• Written exercise: State the number of lines in these records holding "parts". Say nothing more.

Scene modeling code data:
-*-*-

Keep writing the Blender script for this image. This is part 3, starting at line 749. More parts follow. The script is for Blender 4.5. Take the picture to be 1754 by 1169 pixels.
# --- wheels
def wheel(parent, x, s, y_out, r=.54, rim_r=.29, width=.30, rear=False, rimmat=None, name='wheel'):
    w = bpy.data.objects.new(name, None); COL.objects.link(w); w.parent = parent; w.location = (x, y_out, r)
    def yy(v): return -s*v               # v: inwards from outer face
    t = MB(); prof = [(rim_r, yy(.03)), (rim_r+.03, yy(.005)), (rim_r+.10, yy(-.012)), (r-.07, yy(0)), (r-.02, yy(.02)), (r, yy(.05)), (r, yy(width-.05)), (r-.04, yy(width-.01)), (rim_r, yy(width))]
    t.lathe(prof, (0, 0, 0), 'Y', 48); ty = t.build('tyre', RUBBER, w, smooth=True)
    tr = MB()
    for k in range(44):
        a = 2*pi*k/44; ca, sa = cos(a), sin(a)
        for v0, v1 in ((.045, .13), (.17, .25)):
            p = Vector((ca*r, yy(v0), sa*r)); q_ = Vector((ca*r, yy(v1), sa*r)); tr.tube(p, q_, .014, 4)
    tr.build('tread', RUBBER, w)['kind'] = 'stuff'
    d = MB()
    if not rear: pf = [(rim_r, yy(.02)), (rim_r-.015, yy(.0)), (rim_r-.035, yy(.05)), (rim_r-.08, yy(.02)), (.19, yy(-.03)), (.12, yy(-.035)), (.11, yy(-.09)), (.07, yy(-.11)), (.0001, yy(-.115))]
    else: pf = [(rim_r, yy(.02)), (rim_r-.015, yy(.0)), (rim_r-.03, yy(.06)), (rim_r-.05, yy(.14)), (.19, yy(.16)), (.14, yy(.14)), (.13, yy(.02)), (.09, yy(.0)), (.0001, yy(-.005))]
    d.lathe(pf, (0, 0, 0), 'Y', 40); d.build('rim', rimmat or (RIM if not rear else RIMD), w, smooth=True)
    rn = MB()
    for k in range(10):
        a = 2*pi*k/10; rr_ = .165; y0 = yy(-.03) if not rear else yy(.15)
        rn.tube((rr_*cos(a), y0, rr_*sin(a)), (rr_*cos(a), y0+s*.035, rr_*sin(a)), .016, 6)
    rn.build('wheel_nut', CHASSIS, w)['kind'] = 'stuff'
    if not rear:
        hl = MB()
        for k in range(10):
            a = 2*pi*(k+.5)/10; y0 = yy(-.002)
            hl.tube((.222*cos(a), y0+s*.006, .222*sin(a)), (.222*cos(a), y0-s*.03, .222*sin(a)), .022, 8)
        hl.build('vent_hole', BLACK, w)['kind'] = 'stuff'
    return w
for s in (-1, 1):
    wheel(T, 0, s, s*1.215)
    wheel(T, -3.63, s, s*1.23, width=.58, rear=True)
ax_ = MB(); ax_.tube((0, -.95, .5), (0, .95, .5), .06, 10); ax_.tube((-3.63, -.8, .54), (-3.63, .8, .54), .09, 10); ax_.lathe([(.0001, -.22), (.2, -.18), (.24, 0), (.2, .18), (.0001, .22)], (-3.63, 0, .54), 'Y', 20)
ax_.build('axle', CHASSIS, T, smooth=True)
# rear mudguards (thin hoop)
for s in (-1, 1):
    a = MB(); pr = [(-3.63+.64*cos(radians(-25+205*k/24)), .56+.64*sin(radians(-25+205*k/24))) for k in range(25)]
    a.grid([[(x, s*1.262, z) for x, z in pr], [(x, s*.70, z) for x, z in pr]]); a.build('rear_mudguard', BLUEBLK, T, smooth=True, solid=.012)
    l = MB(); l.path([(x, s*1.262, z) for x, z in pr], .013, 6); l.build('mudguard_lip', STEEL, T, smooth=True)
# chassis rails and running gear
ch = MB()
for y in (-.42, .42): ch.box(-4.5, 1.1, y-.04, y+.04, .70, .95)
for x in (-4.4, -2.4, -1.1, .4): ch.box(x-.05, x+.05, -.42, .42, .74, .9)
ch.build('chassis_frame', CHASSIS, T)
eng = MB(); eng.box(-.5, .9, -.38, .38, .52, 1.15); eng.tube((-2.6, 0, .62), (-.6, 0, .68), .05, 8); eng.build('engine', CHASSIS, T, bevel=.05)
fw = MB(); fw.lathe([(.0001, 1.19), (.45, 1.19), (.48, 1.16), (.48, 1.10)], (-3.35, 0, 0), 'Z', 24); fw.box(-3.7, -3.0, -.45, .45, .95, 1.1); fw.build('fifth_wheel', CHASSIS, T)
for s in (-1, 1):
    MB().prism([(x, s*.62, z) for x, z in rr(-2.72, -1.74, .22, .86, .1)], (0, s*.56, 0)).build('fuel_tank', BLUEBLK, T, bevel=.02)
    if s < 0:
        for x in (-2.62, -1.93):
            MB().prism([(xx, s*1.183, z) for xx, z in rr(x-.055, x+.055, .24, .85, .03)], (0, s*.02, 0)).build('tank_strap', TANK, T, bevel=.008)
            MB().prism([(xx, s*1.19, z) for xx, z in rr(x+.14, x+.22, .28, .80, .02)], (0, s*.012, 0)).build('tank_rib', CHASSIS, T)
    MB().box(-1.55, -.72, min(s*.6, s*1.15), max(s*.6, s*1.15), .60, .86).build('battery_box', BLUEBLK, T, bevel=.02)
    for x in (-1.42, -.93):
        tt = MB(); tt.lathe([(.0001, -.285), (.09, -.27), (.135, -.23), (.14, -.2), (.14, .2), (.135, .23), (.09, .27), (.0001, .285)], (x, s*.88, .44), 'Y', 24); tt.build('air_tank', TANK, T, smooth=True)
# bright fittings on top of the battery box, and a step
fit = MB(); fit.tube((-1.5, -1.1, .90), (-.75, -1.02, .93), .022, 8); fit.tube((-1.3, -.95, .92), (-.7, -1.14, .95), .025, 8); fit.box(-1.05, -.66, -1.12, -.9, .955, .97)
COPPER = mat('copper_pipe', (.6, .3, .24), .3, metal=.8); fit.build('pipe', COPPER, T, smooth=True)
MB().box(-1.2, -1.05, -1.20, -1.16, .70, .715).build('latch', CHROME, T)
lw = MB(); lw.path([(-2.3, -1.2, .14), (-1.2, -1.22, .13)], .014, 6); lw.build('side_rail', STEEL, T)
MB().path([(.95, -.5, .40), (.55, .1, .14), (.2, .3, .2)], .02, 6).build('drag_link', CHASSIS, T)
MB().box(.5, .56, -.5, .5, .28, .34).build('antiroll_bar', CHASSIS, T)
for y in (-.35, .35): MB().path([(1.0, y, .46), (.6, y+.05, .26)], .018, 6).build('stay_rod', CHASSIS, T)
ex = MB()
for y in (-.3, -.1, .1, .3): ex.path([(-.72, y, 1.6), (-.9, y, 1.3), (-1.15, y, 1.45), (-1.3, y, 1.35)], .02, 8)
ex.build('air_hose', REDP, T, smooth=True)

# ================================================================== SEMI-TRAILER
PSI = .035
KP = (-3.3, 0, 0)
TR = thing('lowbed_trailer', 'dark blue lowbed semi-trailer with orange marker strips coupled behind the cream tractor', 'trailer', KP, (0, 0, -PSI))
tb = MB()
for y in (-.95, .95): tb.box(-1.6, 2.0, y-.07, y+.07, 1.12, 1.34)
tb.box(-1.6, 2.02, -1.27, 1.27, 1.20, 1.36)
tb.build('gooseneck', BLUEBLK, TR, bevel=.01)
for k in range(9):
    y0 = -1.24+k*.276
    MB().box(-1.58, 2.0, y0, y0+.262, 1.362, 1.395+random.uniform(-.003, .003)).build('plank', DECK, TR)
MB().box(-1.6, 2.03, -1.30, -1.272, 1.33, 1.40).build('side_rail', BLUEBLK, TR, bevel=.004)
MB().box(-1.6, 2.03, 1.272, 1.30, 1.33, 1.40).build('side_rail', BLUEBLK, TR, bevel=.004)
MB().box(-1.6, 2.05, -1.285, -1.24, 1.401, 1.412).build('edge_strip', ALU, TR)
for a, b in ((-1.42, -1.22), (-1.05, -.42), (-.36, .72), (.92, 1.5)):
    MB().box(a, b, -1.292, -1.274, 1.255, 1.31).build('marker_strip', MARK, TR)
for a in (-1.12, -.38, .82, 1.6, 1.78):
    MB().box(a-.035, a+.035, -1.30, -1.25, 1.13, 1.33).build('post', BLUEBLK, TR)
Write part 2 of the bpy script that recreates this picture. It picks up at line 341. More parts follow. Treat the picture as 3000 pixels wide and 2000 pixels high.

-*-*-

• Response to the exercise: 2